Lyons es una mansión con un lago privado, cuya construcción comenzó en 1785. A la muerte del padre, en 1799, Cloncurry se convirtió en el dueño. «Creé un lugar hermoso, y empleé a un ejército de hombres» para mejorar la propiedad[4]. Sus arcos rebajados, a ambos lados del edificio central, están hechos de sillares rústicos de granito. La grandiosa puerta de entrada con frontón culmina en una escultura de granito de Aries y Tauro, y un escudo de armas con insignia y corona. Las columnatas dóricas a ambos lados del edificio principal unen las dos alas, cada una de ellas tan amplia como cualquier palacio. Contrató artesanos experimentados como Gaspare Gabrielli para pintar los frescos y los medallones. El papa Pío VII le obsequió con una pila bautismal de mármol para la entrada.

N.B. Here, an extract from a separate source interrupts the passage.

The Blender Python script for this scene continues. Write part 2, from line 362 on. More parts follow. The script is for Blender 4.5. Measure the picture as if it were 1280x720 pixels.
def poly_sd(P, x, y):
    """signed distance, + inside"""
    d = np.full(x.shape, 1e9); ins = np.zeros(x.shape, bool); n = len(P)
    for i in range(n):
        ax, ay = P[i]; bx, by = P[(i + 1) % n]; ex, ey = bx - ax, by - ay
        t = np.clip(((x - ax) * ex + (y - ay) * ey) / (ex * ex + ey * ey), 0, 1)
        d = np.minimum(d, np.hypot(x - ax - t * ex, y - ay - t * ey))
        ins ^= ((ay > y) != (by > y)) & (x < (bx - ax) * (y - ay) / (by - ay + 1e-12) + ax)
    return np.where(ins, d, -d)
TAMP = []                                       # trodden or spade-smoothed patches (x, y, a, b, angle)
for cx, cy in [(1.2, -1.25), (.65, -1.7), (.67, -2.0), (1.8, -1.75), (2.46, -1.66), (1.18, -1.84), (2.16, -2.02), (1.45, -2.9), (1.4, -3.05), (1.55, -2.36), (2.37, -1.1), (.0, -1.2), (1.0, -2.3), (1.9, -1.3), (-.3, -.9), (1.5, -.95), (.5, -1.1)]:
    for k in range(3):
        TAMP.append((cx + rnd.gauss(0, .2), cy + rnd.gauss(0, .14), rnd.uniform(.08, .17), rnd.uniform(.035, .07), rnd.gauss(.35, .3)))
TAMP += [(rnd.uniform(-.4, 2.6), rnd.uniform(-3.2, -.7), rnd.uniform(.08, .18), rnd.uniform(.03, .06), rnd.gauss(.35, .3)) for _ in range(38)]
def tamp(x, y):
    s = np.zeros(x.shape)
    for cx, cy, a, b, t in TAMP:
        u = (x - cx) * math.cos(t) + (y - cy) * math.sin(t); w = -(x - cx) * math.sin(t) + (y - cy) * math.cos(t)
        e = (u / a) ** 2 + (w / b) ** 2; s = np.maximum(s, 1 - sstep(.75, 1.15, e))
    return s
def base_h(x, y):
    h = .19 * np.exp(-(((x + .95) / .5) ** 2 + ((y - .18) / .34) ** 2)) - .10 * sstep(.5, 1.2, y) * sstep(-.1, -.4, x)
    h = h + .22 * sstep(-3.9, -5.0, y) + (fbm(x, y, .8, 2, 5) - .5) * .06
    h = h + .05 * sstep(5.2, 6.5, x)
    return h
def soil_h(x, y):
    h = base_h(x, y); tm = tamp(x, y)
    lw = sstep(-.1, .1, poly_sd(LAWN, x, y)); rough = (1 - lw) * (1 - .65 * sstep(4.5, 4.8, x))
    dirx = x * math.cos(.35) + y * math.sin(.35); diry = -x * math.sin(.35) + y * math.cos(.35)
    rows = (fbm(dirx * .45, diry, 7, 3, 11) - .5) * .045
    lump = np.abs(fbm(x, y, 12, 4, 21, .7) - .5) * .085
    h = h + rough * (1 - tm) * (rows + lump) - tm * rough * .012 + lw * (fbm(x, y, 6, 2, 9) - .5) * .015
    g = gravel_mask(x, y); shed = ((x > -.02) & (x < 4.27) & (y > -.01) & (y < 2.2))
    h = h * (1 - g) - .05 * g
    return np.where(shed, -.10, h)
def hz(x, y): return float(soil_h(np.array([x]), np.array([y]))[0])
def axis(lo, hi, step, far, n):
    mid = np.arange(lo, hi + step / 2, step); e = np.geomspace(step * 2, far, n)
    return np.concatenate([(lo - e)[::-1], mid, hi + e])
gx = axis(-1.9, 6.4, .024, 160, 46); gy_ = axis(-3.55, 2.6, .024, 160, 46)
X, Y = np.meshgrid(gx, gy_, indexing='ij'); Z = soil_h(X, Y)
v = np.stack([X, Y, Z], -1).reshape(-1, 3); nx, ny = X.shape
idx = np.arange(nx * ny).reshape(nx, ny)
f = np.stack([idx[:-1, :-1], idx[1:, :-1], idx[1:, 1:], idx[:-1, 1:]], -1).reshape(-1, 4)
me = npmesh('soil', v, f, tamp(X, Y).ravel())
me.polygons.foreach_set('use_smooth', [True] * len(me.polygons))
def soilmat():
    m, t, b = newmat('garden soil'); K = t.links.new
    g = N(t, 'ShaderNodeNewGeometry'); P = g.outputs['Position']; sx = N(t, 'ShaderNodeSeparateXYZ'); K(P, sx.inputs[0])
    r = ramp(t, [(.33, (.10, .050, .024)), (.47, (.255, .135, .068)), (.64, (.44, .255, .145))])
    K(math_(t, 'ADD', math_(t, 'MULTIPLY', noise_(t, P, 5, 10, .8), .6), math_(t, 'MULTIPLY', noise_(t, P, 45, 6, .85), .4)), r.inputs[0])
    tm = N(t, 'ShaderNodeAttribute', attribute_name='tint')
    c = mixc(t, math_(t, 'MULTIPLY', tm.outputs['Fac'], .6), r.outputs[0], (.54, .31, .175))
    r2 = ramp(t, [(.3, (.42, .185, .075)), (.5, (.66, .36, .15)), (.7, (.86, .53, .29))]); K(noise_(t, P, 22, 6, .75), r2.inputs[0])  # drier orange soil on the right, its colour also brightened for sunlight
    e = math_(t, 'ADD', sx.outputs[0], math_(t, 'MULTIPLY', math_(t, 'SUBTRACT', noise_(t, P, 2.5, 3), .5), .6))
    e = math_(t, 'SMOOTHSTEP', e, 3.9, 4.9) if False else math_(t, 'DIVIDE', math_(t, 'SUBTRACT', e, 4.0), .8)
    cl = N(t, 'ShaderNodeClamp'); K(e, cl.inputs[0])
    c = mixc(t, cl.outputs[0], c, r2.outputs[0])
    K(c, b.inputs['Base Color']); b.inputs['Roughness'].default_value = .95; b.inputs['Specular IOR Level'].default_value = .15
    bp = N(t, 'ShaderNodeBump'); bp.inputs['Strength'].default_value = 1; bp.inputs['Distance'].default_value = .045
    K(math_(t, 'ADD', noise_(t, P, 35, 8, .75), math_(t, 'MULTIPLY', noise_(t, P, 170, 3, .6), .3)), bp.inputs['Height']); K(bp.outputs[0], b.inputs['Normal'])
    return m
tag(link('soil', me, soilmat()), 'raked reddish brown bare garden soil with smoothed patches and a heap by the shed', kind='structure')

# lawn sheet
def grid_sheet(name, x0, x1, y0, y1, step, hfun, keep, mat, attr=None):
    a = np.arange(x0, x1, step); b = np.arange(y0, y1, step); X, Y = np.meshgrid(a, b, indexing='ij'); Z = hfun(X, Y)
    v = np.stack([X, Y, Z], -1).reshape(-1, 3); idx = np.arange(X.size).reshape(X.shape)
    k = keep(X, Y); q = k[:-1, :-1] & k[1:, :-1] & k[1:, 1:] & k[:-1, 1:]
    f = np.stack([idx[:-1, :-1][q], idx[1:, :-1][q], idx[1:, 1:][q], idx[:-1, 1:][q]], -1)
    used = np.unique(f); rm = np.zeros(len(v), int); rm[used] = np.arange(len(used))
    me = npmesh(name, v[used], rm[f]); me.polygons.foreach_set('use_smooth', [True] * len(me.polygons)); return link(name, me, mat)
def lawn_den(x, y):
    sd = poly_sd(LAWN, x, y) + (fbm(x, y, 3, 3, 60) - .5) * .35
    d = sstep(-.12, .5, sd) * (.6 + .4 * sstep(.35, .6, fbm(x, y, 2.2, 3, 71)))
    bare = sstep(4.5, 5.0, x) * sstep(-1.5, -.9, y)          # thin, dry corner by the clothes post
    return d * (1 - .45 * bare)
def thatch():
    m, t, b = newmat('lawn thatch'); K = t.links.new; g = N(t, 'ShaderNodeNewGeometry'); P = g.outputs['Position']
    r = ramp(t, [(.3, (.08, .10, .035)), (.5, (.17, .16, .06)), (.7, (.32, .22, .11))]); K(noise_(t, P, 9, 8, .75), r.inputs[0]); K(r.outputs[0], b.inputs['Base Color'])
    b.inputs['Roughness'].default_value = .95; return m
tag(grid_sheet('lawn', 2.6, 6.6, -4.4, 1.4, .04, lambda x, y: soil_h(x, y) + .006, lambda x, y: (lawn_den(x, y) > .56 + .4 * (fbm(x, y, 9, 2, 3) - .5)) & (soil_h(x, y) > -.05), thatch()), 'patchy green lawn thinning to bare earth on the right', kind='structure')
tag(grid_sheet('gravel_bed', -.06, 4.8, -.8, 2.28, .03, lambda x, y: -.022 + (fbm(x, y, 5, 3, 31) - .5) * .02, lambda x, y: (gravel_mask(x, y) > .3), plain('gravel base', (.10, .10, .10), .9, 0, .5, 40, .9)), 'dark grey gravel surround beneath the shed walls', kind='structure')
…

Era 1801, el año en el que entró en vigor el Acta de Unión que abolía el Parlamento irlandés, y en el que el papa firmó el concordato con Napoleón. Por lo general, en la entrada de un templo había una pila de agua bendita. El papa, Napoleón, Cloncurry: todos hostiles a la Corona inglesa.
Nacido en 1773, Valentine Lawless era más joven que Despard, pero Portarlington, en el condado de Laois, fue su lugar de nacimiento, de modo que al menos debía de conocerlo de nombre. La amistad, sin embargo, no se basó en su proximidad como paisanos; ambos fueron miembros de la Sociedad de los Irlandeses Unidos, es decir, revolucionarios. Lawless se unió a ella en 1793. Como Robert Emmet, que se unió tras él, vestía de verde y se mantuvo cerca de los líderes del movimiento. Fue detenido, junto con Despard, en la redada de radicales que tuvo lugar en Londres en 1798, y confinado en la Torre de Londres durante seis semanas. Lo volvieron a detener en abril de 1799, y permaneció en la Torre hasta 1801. En septiembre de 1802, al Consejo Privado le llegó el rumor de que Cloncurry le había prestado 700 libras a Despard[5].
A su liberación, Cloncurry se fue a vivir a Roma. Era la época en la que Gran Bretaña y Francia luchaban por controlar Egipto y el Mediterráneo oriental, rapiñando todo lo posible. Lord Elgin comenzó el saqueo sistemático de las esculturas de mármol del Partenón y del Erecteón en la Acrópolis griega[6]. Cloncurry también «coleccionaba» esculturas y muebles antiguos: columnas de tres metros y medio de granito egipcio, una estatua de Venus procedente de Ostia (el puerto de Roma), tres pilares de granito rojo de la Domus Aurea de Nerón, otro pilar de los baños de Tito, esculturas del templo de Portuno, tres cargamentos de saqueo que serían transportados por el Gran Canal hasta Lyons, y otro que se hundió en una tempestad en la bahía de Wicklow. La burguesía revolucionaria veneraba Grecia y Roma y se rodeaba del estilo clásico en la arquitectura majestuosa de Whitehall, Monticello, Washington DC, Dublín o Lyons.
¿Qué pensó Catherine, al ver este botín de África y Roma? Tal vez compartiera el lamento de los revolucionarios irlandeses ante el hecho de que en 1798 Napoleón decidiera invadir Egipto en lugar de Irlanda. Años después (ca. 1850), el antiguo esclavo estadounidense Well Borwn experimentó una revelación en París al observar el obelisco del Nilo: la grandeza de los constructores de Egipto sugería la prioridad de la civilización africana sobre la europea. Este era un conocimiento común en tiempos de Catherine, porque era el tema del libro radical más popular de su época, Las ruinas de Palmira, de Constantine Volney, que aportaba pruebas de que el origen de la civilización estaba en África. Refutaba, en consecuencia, la emergente doctrina de la supremacía blanca y su corolario, la inferioridad innata de los africanos.